----- INFORMATION SHOWN

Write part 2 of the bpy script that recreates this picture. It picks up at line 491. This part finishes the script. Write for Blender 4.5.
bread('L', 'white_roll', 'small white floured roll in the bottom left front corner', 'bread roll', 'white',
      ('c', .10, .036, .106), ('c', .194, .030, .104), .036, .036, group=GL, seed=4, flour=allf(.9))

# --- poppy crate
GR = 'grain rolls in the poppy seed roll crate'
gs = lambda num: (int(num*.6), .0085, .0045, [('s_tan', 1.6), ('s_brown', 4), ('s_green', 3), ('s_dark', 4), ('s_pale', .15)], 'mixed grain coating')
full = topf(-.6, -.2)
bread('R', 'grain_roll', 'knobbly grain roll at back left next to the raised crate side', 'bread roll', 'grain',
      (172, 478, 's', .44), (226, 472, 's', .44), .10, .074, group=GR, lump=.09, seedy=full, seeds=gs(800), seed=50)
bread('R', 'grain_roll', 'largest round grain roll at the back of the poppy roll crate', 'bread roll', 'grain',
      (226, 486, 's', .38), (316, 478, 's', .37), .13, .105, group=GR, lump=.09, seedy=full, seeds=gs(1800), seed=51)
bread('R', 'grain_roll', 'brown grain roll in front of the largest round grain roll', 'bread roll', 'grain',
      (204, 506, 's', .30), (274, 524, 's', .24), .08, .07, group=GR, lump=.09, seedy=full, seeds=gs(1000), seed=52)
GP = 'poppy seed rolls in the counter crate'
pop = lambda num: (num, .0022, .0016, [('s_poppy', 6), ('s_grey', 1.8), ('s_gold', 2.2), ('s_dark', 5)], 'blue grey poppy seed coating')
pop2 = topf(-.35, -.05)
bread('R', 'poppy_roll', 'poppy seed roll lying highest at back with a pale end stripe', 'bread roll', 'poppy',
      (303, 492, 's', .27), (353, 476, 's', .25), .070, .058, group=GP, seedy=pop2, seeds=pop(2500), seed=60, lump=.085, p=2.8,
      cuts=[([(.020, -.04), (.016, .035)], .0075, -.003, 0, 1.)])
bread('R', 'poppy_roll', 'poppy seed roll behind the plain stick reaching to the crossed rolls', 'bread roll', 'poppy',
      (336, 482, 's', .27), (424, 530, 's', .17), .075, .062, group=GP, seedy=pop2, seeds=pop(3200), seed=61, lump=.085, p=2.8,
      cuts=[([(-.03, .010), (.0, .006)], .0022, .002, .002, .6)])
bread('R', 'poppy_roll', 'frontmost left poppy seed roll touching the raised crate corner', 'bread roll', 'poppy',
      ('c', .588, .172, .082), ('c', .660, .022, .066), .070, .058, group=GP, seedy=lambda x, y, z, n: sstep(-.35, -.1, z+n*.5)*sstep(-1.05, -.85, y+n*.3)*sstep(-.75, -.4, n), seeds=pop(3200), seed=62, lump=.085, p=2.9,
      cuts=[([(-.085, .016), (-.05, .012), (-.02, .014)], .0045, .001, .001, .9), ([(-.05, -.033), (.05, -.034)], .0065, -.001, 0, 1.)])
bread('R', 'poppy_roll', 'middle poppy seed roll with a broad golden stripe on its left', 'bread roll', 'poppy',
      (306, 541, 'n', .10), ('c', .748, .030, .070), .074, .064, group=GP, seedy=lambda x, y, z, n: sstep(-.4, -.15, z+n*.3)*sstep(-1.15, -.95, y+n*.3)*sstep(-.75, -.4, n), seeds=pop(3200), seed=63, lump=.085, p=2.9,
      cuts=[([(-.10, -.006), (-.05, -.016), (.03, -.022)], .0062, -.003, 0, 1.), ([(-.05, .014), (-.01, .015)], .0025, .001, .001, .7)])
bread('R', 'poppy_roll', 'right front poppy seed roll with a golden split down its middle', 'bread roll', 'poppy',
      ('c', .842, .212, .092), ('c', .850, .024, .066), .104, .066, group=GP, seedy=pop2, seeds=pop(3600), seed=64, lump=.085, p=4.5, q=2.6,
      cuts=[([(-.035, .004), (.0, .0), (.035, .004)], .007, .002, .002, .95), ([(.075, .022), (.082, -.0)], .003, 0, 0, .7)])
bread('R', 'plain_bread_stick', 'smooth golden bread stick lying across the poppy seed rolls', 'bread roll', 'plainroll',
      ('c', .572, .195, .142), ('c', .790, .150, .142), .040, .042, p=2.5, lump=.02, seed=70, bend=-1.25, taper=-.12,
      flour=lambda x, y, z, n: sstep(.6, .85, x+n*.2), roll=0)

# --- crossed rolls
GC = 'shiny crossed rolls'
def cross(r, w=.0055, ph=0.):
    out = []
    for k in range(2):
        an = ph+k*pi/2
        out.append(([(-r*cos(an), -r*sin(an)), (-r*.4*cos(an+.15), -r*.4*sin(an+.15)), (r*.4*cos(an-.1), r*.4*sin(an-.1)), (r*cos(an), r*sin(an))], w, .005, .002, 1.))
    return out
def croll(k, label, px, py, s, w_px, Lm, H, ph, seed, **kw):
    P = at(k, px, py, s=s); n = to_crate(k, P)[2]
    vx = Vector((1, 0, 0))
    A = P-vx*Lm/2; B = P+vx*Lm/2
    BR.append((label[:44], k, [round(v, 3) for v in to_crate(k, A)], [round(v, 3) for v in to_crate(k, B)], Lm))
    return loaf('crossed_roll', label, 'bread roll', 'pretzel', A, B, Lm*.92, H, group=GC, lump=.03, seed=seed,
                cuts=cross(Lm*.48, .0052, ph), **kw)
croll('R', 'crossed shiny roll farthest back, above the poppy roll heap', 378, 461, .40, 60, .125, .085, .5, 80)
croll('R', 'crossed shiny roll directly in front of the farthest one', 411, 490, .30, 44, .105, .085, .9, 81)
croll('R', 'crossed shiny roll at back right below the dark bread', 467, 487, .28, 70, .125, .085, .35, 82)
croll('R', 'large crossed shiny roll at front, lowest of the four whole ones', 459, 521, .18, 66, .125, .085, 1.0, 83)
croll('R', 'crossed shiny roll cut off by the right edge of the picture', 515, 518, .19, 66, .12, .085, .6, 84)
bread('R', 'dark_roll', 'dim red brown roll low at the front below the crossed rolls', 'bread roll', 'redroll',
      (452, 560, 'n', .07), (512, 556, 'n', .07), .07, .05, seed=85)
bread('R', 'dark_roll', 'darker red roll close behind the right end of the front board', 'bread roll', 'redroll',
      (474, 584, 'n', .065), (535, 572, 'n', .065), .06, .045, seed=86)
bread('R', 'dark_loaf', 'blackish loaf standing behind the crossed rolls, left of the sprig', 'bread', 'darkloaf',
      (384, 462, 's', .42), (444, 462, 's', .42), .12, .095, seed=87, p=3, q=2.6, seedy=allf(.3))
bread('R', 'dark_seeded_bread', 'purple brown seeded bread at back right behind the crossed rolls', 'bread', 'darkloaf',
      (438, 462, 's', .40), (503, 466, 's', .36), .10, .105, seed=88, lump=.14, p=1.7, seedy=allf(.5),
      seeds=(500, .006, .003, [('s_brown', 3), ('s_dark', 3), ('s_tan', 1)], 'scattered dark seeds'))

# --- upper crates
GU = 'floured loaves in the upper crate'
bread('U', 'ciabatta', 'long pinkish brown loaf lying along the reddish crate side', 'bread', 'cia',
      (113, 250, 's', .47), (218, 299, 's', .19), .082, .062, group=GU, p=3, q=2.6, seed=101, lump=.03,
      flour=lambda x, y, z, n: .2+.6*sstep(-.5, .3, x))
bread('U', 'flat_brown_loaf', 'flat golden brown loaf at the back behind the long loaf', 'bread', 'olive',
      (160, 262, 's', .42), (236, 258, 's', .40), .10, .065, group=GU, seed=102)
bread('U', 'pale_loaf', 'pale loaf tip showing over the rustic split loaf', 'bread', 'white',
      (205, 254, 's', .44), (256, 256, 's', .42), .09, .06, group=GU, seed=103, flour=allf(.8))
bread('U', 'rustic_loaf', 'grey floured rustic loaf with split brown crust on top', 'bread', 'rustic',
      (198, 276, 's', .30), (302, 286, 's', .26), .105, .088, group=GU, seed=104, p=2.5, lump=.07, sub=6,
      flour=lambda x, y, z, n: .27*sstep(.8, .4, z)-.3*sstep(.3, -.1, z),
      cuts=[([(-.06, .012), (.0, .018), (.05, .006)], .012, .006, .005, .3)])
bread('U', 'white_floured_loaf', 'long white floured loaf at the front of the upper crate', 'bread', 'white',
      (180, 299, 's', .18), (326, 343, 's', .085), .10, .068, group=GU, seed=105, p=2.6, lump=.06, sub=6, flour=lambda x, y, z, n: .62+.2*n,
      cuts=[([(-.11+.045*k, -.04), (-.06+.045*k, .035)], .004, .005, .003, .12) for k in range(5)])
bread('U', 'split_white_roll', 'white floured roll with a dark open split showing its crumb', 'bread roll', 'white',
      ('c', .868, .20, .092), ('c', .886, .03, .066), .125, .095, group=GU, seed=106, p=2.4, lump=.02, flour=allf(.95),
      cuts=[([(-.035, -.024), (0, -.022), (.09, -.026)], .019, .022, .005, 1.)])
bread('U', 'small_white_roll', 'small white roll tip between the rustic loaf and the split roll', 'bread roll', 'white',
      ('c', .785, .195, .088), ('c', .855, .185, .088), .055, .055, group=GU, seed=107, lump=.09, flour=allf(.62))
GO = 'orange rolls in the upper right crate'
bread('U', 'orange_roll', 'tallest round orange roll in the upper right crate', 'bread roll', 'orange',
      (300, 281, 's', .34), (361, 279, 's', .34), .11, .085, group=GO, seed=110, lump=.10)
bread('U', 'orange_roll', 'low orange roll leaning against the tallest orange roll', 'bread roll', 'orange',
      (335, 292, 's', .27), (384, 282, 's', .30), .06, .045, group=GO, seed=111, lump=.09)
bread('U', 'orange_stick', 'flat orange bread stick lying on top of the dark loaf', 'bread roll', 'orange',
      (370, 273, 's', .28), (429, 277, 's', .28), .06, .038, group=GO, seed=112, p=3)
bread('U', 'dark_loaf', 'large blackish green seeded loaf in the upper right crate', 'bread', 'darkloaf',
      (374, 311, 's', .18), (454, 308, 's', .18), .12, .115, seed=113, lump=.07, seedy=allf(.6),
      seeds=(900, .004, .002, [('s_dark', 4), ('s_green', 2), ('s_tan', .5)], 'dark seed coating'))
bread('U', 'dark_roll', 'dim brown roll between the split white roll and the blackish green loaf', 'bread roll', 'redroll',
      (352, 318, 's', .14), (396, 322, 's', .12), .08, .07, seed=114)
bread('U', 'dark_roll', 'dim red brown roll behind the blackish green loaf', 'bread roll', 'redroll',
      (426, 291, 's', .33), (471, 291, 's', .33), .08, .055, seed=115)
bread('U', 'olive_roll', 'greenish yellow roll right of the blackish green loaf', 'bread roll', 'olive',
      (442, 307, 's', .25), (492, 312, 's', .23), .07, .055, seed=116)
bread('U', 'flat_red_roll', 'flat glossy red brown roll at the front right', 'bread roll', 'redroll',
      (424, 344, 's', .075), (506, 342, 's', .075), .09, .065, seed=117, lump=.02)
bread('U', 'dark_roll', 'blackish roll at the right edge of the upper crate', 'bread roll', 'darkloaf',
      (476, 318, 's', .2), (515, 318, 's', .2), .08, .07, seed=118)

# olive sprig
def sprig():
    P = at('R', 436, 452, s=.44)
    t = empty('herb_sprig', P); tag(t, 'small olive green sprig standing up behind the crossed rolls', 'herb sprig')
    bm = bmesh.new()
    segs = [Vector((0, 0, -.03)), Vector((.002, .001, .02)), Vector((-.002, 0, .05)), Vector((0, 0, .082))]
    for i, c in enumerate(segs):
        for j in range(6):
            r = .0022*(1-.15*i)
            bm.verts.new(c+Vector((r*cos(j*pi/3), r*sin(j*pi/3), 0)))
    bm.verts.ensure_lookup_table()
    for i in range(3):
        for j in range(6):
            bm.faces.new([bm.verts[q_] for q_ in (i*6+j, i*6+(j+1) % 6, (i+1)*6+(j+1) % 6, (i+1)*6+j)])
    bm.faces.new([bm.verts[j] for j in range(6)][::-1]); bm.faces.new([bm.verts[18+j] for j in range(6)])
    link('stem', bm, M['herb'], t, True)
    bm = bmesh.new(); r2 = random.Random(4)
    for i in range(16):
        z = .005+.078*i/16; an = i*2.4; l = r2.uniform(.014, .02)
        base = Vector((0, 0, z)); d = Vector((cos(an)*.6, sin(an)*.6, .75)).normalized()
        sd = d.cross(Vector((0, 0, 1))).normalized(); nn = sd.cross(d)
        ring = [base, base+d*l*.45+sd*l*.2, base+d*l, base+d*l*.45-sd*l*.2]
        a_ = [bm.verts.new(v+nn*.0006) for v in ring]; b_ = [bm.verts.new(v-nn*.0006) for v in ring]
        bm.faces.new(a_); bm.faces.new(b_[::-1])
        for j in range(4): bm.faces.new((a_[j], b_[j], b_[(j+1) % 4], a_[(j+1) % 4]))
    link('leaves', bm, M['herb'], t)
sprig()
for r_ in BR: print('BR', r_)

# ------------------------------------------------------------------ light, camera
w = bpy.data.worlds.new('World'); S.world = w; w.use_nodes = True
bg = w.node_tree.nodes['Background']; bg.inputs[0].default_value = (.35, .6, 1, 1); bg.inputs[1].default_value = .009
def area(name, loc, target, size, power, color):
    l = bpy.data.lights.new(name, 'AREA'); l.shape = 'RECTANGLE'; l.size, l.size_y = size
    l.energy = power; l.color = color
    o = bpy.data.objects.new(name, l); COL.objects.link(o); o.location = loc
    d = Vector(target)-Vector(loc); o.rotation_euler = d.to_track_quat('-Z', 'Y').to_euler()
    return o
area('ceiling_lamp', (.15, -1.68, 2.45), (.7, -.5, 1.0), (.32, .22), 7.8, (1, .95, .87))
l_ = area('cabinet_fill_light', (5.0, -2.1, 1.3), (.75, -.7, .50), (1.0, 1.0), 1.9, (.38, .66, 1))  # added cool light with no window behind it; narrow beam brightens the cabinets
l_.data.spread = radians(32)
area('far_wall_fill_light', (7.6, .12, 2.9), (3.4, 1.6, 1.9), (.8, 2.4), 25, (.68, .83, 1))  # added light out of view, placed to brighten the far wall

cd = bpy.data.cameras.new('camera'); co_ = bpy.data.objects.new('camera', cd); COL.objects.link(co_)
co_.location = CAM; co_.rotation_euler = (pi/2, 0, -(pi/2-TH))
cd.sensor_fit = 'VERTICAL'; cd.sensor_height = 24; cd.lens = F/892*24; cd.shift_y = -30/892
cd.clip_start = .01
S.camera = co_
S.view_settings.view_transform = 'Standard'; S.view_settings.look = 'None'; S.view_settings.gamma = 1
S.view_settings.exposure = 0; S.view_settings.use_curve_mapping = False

----------

▸ **WHAT THIS TASK INVOLVES**: Quote exactly the first line of the data and every line after it through the one holding "group=GL, seed=4, flour=allf(.9))".

▸ **EXERCISE OUTPUT**:
Write part 2 of the bpy script that recreates this picture. It picks up at line 491. This part finishes the script. Write for Blender 4.5.
bread('L', 'white_roll', 'small white floured roll in the bottom left front corner', 'bread roll', 'white',
      ('c', .10, .036, .106), ('c', .194, .030, .104), .036, .036, group=GL, seed=4, flour=allf(.9))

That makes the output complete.